Repeat the full listing, word for word.

---

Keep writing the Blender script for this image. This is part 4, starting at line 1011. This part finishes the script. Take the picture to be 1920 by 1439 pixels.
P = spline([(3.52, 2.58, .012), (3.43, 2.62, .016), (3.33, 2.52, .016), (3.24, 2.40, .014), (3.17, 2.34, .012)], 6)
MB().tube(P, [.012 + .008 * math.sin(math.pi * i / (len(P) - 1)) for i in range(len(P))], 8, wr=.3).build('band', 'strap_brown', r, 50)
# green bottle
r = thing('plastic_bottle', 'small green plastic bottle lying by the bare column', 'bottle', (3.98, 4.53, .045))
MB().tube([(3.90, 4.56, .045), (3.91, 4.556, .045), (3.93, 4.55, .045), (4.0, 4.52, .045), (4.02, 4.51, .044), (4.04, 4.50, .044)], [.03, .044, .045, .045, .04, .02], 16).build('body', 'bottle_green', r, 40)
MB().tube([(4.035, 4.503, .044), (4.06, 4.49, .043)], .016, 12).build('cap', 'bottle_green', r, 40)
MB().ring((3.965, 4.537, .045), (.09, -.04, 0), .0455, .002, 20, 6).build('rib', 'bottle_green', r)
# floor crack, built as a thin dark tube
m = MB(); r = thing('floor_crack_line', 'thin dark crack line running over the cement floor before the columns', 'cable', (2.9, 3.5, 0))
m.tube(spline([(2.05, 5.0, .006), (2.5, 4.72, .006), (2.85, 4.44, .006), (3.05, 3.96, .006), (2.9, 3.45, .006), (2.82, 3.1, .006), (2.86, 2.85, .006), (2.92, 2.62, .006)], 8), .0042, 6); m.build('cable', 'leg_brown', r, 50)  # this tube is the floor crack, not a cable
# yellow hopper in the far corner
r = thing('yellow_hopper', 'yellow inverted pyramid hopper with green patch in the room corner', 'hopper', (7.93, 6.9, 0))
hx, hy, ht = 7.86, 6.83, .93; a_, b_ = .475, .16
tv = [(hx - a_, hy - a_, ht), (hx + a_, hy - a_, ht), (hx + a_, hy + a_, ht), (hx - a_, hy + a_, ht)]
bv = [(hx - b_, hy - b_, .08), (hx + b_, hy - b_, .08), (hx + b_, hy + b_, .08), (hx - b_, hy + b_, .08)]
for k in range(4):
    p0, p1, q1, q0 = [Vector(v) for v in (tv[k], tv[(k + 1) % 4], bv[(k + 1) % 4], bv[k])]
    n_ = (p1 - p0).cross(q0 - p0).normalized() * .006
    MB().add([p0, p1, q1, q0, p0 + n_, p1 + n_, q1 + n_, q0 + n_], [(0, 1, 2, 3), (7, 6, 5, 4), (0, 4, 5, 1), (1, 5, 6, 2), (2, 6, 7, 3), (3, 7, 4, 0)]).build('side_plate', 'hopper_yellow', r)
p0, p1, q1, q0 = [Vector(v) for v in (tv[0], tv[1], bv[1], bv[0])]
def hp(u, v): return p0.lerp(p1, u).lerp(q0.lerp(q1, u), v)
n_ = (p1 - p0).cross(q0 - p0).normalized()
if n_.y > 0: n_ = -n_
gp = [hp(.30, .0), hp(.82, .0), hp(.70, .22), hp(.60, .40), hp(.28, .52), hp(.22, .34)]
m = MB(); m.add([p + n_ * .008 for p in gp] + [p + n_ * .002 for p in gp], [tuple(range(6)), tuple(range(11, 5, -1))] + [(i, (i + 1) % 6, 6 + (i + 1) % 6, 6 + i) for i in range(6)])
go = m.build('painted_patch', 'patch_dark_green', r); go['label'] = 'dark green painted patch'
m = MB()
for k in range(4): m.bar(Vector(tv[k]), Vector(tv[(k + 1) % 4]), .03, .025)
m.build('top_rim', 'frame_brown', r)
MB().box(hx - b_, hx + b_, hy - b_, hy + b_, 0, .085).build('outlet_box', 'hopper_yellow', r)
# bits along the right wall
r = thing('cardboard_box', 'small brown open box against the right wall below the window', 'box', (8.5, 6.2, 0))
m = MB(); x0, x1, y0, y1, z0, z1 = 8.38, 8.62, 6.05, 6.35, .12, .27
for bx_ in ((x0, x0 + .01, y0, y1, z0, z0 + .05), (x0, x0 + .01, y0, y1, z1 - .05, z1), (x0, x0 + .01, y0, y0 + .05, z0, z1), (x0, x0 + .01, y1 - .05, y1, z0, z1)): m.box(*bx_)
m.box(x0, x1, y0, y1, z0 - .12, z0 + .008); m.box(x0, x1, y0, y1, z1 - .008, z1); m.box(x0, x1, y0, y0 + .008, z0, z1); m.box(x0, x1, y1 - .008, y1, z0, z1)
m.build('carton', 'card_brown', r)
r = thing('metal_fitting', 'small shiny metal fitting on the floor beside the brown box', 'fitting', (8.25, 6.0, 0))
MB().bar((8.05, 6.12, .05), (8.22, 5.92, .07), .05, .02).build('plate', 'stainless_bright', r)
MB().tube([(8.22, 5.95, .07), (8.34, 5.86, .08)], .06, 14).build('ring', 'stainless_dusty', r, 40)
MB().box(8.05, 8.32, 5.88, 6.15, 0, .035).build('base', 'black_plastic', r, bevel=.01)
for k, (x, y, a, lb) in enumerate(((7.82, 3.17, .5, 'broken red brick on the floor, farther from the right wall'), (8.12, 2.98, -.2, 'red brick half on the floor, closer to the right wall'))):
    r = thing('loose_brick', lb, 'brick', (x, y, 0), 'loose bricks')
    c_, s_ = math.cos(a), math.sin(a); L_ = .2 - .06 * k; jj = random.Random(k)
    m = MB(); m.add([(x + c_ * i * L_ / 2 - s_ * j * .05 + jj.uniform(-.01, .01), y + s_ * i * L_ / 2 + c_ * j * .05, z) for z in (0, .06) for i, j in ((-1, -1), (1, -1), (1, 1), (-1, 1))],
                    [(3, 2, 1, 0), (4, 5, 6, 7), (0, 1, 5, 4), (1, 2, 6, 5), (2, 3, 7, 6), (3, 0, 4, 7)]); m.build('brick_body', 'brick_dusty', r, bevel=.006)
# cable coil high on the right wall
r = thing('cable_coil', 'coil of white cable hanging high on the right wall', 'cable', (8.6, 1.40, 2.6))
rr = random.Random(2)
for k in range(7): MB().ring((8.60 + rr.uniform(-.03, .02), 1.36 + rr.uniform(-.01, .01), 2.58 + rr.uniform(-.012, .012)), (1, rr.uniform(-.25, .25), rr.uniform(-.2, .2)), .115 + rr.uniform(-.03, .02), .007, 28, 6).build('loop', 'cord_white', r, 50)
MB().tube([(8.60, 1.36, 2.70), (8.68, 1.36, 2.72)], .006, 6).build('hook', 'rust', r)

---

Output for this task
Keep writing the Blender script for this image. This is part 4, starting at line 1011. This part finishes the script. Take the picture to be 1920 by 1439 pixels.
P = spline([(3.52, 2.58, .012), (3.43, 2.62, .016), (3.33, 2.52, .016), (3.24, 2.40, .014), (3.17, 2.34, .012)], 6)
MB().tube(P, [.012 + .008 * math.sin(math.pi * i / (len(P) - 1)) for i in range(len(P))], 8, wr=.3).build('band', 'strap_brown', r, 50)
# green bottle
r = thing('plastic_bottle', 'small green plastic bottle lying by the bare column', 'bottle', (3.98, 4.53, .045))
MB().tube([(3.90, 4.56, .045), (3.91, 4.556, .045), (3.93, 4.55, .045), (4.0, 4.52, .045), (4.02, 4.51, .044), (4.04, 4.50, .044)], [.03, .044, .045, .045, .04, .02], 16).build('body', 'bottle_green', r, 40)
MB().tube([(4.035, 4.503, .044), (4.06, 4.49, .043)], .016, 12).build('cap', 'bottle_green', r, 40)
MB().ring((3.965, 4.537, .045), (.09, -.04, 0), .0455, .002, 20, 6).build('rib', 'bottle_green', r)
# floor crack, built as a thin dark tube
m = MB(); r = thing('floor_crack_line', 'thin dark crack line running over the cement floor before the columns', 'cable', (2.9, 3.5, 0))
m.tube(spline([(2.05, 5.0, .006), (2.5, 4.72, .006), (2.85, 4.44, .006), (3.05, 3.96, .006), (2.9, 3.45, .006), (2.82, 3.1, .006), (2.86, 2.85, .006), (2.92, 2.62, .006)], 8), .0042, 6); m.build('cable', 'leg_brown', r, 50)  # this tube is the floor crack, not a cable
# yellow hopper in the far corner
r = thing('yellow_hopper', 'yellow inverted pyramid hopper with green patch in the room corner', 'hopper', (7.93, 6.9, 0))
hx, hy, ht = 7.86, 6.83, .93; a_, b_ = .475, .16
tv = [(hx - a_, hy - a_, ht), (hx + a_, hy - a_, ht), (hx + a_, hy + a_, ht), (hx - a_, hy + a_, ht)]
bv = [(hx - b_, hy - b_, .08), (hx + b_, hy - b_, .08), (hx + b_, hy + b_, .08), (hx - b_, hy + b_, .08)]
for k in range(4):
    p0, p1, q1, q0 = [Vector(v) for v in (tv[k], tv[(k + 1) % 4], bv[(k + 1) % 4], bv[k])]
    n_ = (p1 - p0).cross(q0 - p0).normalized() * .006
    MB().add([p0, p1, q1, q0, p0 + n_, p1 + n_, q1 + n_, q0 + n_], [(0, 1, 2, 3), (7, 6, 5, 4), (0, 4, 5, 1), (1, 5, 6, 2), (2, 6, 7, 3), (3, 7, 4, 0)]).build('side_plate', 'hopper_yellow', r)
p0, p1, q1, q0 = [Vector(v) for v in (tv[0], tv[1], bv[1], bv[0])]
def hp(u, v): return p0.lerp(p1, u).lerp(q0.lerp(q1, u), v)
n_ = (p1 - p0).cross(q0 - p0).normalized()
if n_.y > 0: n_ = -n_
gp = [hp(.30, .0), hp(.82, .0), hp(.70, .22), hp(.60, .40), hp(.28, .52), hp(.22, .34)]
m = MB(); m.add([p + n_ * .008 for p in gp] + [p + n_ * .002 for p in gp], [tuple(range(6)), tuple(range(11, 5, -1))] + [(i, (i + 1) % 6, 6 + (i + 1) % 6, 6 + i) for i in range(6)])
go = m.build('painted_patch', 'patch_dark_green', r); go['label'] = 'dark green painted patch'
m = MB()
for k in range(4): m.bar(Vector(tv[k]), Vector(tv[(k + 1) % 4]), .03, .025)
m.build('top_rim', 'frame_brown', r)
MB().box(hx - b_, hx + b_, hy - b_, hy + b_, 0, .085).build('outlet_box', 'hopper_yellow', r)
# bits along the right wall
r = thing('cardboard_box', 'small brown open box against the right wall below the window', 'box', (8.5, 6.2, 0))
m = MB(); x0, x1, y0, y1, z0, z1 = 8.38, 8.62, 6.05, 6.35, .12, .27
for bx_ in ((x0, x0 + .01, y0, y1, z0, z0 + .05), (x0, x0 + .01, y0, y1, z1 - .05, z1), (x0, x0 + .01, y0, y0 + .05, z0, z1), (x0, x0 + .01, y1 - .05, y1, z0, z1)): m.box(*bx_)
m.box(x0, x1, y0, y1, z0 - .12, z0 + .008); m.box(x0, x1, y0, y1, z1 - .008, z1); m.box(x0, x1, y0, y0 + .008, z0, z1); m.box(x0, x1, y1 - .008, y1, z0, z1)
m.build('carton', 'card_brown', r)
r = thing('metal_fitting', 'small shiny metal fitting on the floor beside the brown box', 'fitting', (8.25, 6.0, 0))
MB().bar((8.05, 6.12, .05), (8.22, 5.92, .07), .05, .02).build('plate', 'stainless_bright', r)
MB().tube([(8.22, 5.95, .07), (8.34, 5.86, .08)], .06, 14).build('ring', 'stainless_dusty', r, 40)
MB().box(8.05, 8.32, 5.88, 6.15, 0, .035).build('base', 'black_plastic', r, bevel=.01)
for k, (x, y, a, lb) in enumerate(((7.82, 3.17, .5, 'broken red brick on the floor, farther from the right wall'), (8.12, 2.98, -.2, 'red brick half on the floor, closer to the right wall'))):
    r = thing('loose_brick', lb, 'brick', (x, y, 0), 'loose bricks')
    c_, s_ = math.cos(a), math.sin(a); L_ = .2 - .06 * k; jj = random.Random(k)
    m = MB(); m.add([(x + c_ * i * L_ / 2 - s_ * j * .05 + jj.uniform(-.01, .01), y + s_ * i * L_ / 2 + c_ * j * .05, z) for z in (0, .06) for i, j in ((-1, -1), (1, -1), (1, 1), (-1, 1))],
                    [(3, 2, 1, 0), (4, 5, 6, 7), (0, 1, 5, 4), (1, 2, 6, 5), (2, 3, 7, 6), (3, 0, 4, 7)]); m.build('brick_body', 'brick_dusty', r, bevel=.006)
# cable coil high on the right wall
r = thing('cable_coil', 'coil of white cable hanging high on the right wall', 'cable', (8.6, 1.40, 2.6))
rr = random.Random(2)
for k in range(7): MB().ring((8.60 + rr.uniform(-.03, .02), 1.36 + rr.uniform(-.01, .01), 2.58 + rr.uniform(-.012, .012)), (1, rr.uniform(-.25, .25), rr.uniform(-.2, .2)), .115 + rr.uniform(-.03, .02), .007, 28, 6).build('loop', 'cord_white', r, 50)
MB().tube([(8.60, 1.36, 2.70), (8.68, 1.36, 2.72)], .006, 6).build('hook', 'rust', r)